For the record, my comments do not in any way mean they will not achieve commercial success. They are excellent at ripping off other artists (Cash for one) and making easy-listening versions. Besides, there are plenty of other soulless background bands who do very well. If that's all they are aiming for then good luck to them - they aren't the worst of that type and seem to be making a decent effort, hashing together an above average 19 tracks. If they are aiming for artistic integrity, interesting styles or even, dare I suggest, beauty, however, then I wonder why Gelb bothered to form Giant Giant Sand.
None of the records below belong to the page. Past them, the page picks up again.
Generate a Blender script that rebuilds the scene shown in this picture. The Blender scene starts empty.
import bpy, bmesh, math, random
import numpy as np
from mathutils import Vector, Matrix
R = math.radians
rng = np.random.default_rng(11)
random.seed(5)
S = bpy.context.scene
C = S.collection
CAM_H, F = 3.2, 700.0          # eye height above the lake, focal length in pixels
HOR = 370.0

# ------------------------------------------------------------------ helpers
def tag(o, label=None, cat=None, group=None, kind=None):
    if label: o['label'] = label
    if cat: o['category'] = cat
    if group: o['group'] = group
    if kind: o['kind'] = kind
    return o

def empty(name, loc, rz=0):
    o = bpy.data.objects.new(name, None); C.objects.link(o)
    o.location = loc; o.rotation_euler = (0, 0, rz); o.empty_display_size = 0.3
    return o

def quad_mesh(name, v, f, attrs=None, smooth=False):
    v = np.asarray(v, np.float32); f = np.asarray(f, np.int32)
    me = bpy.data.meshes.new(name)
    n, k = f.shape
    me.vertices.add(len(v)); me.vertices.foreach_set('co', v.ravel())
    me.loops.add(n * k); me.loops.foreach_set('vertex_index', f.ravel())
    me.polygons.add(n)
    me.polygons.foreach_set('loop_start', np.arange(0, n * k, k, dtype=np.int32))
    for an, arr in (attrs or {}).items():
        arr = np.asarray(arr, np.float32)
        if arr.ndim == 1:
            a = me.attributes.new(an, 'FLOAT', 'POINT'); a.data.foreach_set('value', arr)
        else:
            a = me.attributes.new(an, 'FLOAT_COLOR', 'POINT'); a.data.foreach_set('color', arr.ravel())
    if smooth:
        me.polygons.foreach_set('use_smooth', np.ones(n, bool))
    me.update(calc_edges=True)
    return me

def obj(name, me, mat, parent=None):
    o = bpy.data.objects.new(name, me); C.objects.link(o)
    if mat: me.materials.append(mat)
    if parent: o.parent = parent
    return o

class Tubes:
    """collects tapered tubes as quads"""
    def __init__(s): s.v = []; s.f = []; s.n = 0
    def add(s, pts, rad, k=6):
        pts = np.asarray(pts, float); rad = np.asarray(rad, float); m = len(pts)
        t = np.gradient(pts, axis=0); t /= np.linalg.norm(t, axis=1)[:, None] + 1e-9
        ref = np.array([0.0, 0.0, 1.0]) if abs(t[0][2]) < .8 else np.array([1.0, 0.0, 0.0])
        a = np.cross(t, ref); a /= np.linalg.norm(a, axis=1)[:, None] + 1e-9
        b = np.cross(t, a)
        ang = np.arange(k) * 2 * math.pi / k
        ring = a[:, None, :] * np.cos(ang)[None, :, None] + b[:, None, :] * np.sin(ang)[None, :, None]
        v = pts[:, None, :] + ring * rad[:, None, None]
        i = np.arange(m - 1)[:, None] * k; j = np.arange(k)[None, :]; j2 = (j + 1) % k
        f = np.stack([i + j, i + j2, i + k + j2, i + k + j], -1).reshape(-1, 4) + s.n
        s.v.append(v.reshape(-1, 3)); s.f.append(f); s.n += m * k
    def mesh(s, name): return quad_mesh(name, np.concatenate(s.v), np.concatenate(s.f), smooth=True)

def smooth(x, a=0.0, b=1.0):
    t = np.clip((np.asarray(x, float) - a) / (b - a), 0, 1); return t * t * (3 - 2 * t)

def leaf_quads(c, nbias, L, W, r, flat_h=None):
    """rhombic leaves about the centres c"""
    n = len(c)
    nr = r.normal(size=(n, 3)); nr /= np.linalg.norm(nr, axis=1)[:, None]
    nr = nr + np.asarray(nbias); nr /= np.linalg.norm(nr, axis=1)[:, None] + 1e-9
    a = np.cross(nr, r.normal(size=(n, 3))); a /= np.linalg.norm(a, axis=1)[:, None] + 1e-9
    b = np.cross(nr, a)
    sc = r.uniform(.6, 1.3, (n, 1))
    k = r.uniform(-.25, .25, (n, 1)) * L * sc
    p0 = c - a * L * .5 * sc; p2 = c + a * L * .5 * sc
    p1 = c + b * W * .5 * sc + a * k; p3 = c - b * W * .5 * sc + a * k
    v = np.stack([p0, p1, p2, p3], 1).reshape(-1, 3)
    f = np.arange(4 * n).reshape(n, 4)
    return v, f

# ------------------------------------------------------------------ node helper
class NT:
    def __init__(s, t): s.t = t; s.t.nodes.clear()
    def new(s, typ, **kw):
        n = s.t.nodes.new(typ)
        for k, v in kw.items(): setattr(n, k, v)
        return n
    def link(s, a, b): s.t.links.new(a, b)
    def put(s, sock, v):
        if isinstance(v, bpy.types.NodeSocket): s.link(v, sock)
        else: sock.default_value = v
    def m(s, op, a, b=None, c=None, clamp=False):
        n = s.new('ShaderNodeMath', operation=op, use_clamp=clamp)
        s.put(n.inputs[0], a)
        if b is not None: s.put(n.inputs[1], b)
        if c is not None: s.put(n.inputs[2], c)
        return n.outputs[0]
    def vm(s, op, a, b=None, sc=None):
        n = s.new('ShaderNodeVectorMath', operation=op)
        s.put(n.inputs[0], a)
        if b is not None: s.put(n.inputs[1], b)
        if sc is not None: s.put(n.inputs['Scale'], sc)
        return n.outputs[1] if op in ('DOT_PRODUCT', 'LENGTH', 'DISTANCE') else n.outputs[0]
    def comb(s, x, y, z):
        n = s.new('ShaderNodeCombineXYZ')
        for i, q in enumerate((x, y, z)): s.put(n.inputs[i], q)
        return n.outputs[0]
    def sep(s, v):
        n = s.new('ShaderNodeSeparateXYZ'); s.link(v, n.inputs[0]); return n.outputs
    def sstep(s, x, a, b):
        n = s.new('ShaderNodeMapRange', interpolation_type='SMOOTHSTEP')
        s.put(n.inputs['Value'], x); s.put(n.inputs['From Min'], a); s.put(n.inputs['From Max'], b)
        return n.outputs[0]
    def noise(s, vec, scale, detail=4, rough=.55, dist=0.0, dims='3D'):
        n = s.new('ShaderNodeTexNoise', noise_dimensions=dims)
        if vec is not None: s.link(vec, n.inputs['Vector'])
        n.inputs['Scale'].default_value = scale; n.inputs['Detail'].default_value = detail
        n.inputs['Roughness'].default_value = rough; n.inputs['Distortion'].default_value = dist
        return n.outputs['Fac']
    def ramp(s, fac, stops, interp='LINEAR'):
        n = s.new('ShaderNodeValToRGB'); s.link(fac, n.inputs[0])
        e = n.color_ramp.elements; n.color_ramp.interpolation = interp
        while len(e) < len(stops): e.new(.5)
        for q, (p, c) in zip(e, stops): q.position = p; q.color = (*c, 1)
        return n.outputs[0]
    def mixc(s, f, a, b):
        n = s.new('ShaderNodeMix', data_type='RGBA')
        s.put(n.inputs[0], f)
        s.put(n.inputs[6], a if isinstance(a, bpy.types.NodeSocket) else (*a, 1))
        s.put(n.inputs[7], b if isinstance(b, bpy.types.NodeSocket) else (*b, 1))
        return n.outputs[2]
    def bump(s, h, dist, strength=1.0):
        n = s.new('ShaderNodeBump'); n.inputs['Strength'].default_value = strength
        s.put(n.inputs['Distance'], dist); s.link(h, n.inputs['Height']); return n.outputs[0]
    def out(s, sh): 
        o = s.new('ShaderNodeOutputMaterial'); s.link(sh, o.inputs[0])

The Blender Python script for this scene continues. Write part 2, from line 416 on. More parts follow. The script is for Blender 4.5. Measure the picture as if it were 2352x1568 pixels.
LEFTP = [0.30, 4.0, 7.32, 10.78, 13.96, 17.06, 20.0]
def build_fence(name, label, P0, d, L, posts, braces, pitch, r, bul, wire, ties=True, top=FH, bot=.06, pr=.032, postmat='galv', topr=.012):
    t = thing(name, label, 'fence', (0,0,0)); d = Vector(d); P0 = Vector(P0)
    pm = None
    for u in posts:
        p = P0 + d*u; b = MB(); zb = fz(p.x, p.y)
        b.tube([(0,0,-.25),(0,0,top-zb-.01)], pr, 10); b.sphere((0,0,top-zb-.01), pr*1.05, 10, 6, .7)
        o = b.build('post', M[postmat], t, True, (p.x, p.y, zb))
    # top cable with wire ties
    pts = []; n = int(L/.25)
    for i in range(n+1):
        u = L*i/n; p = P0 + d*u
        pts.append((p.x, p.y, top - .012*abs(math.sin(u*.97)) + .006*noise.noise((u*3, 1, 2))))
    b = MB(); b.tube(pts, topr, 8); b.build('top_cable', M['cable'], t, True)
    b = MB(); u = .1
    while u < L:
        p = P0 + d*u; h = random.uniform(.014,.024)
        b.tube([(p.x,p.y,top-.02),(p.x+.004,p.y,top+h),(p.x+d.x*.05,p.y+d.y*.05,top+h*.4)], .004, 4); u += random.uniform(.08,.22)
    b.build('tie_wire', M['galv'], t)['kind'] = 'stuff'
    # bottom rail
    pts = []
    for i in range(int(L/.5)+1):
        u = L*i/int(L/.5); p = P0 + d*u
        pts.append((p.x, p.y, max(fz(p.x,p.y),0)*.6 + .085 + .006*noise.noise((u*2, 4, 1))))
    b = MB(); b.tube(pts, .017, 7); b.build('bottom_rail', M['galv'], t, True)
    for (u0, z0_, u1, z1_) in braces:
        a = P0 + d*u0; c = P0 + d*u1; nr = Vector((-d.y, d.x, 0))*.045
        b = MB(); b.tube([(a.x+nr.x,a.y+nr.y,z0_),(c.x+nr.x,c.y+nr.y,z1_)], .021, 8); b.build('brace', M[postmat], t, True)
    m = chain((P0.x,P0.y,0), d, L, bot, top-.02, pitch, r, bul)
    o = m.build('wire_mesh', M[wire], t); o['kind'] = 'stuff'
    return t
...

I liked the energetic blend of Giant Sand - a band which reeked of youthful road-trip mishaps and had a unique musical style combining the raw, home-made aspects of grunge with the instrumental talent and forward motion of good country. I read recently (though I forget where) that the recent re-release of Giant Sand's records have meant that Howe Gelb is now revered and treated with respect.
While I do not wish to undermine his previous achievements or imply he does not deserve respect, I think, sadly, it may have gone to his head and that, either way, it has not been good for his creativity. Sometimes ego boosts originality. Here it has killed the music with lazy self-indulgence. Or maybe he just got old and tired like the 'hero' of this 'rock opera'.